そのあとはやっぱりみんな手伝いに来てくれて、喪主と遺族はもちろん祭壇の前にいないとダメで、弔問客の対応だし、男の人たちはいわゆる葬式に使ういろんな飾りものとか何かを作ってもらったり、あとはテントを張って受付をして。女の人は食材を用意してゴハンを作って、弔問客にお茶出して。毎日大変です。
今は亡くなってから3日くらいで葬儀まで終わらせることも多くなってきたけど、昔は5日くらいかかっていましたね。喪主なんか寝る暇ありません。親父のときは、私が喪主で、ちょうど日曜日だった4日目にやってしまったんですが、それでも大変でした。

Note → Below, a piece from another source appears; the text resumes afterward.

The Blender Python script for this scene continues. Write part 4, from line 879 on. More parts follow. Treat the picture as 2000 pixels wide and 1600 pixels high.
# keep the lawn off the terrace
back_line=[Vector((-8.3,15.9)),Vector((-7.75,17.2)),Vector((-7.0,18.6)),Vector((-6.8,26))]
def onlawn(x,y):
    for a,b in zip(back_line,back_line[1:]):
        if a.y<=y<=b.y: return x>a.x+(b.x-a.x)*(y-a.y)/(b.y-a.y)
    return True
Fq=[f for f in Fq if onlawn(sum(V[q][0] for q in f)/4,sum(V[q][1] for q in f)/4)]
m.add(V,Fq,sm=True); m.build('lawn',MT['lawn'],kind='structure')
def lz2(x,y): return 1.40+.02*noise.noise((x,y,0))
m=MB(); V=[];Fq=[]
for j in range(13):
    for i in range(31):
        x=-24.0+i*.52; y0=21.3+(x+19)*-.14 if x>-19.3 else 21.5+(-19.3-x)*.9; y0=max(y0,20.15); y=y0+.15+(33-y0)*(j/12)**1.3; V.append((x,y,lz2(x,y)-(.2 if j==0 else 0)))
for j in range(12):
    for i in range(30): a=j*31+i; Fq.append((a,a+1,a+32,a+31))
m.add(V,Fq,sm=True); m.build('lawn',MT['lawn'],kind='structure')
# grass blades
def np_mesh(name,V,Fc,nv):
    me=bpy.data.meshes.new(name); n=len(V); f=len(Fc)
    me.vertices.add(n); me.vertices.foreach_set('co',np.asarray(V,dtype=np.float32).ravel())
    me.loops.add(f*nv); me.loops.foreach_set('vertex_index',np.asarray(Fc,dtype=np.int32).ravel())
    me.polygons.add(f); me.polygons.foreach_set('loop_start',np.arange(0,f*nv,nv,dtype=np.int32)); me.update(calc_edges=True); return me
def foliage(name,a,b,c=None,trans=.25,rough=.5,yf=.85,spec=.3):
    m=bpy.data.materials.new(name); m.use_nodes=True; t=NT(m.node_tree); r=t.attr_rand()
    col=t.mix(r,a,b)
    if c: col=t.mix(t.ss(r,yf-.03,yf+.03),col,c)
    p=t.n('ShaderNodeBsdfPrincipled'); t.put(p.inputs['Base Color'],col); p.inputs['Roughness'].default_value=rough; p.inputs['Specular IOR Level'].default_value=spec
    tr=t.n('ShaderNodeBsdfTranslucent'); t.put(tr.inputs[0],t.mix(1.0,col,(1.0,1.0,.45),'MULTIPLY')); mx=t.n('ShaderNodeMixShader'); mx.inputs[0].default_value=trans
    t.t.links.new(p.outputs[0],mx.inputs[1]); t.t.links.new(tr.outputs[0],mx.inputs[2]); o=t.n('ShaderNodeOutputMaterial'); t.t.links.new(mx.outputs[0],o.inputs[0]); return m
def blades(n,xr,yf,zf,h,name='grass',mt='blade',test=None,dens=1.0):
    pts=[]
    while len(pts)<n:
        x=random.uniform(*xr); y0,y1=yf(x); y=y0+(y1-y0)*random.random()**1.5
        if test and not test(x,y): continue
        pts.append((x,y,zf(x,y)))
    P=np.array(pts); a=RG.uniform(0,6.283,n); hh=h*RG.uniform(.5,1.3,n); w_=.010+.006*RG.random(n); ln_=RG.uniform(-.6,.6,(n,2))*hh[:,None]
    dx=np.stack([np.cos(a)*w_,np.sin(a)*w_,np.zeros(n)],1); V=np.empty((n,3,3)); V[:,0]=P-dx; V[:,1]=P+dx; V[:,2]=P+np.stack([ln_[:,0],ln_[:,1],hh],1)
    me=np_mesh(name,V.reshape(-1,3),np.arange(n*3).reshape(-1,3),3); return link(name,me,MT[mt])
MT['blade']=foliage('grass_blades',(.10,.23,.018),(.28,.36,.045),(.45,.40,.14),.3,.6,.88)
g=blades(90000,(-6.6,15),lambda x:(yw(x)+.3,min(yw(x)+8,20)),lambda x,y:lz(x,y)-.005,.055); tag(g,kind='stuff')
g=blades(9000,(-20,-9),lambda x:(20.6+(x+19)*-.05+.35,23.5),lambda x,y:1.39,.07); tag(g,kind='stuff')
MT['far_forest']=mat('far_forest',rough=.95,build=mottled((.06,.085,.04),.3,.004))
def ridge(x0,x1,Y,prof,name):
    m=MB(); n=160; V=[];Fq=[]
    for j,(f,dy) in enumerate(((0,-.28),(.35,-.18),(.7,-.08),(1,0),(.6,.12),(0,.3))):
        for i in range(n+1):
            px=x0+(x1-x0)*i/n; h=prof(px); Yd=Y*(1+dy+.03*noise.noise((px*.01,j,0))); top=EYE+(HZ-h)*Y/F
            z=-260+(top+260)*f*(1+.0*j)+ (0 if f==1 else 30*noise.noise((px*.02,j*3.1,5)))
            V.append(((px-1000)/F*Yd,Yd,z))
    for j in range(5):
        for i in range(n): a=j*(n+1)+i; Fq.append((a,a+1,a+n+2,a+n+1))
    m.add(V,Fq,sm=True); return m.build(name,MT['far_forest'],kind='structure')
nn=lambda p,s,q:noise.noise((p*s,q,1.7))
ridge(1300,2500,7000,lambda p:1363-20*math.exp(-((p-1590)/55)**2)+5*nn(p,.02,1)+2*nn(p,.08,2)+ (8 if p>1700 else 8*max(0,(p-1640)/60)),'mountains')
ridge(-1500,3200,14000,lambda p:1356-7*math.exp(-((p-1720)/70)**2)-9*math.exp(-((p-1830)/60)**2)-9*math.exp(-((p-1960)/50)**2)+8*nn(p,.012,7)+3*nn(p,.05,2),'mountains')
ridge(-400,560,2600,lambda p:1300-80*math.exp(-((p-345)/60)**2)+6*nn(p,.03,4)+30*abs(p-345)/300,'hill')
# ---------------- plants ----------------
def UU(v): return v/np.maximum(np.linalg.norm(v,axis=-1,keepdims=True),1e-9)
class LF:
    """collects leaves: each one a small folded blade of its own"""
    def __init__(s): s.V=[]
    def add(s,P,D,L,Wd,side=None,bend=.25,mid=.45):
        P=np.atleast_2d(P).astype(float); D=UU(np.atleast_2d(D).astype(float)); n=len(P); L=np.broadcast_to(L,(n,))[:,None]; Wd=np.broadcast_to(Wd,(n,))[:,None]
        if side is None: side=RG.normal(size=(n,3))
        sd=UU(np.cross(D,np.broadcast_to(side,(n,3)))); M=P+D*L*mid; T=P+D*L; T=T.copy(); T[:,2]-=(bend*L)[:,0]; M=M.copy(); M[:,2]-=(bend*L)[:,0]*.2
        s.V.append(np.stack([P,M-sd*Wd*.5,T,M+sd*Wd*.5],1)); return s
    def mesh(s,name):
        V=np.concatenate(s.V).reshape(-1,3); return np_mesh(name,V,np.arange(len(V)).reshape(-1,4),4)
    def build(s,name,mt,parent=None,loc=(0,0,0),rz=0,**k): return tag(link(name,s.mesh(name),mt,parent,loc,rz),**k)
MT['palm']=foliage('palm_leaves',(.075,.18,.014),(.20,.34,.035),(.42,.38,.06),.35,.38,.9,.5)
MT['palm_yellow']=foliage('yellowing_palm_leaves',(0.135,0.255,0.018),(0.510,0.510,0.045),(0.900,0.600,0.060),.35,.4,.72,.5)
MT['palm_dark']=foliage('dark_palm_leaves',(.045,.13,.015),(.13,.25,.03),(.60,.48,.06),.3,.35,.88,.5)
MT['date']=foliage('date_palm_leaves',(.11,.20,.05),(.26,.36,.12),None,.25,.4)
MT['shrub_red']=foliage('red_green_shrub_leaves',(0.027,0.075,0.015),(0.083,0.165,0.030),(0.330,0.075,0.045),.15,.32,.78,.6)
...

人が亡くなると、朝から買い物と称して座りこんで必要なものを買っていくんです。小さい時からそれを入れる箱を作ったんだけど、一式、木地蔵、(死出の旅に出る)わらじ、「死人(しびと)もの」と言って、亡くなった人が着る衣装のさらし木綿の反物などの一切をうちで売ってたんですね。昔は人が亡くなると、「みんな縫い物に来てください」ていって、死に装束を縫って着せてやるんです。
そんなわけだから、歌津全部のどこで誰が亡くなったというのが、うちではすぐわかるわけですよ、役場の次ぐらいの速さで。
商売をうちでやってたときには、家族みんなでご飯食べたことはなかったですね。お客さんがひっきりなしに来たりなんかして、忙しかった。このあたりには1軒か2軒かしか店がなかったらしいです。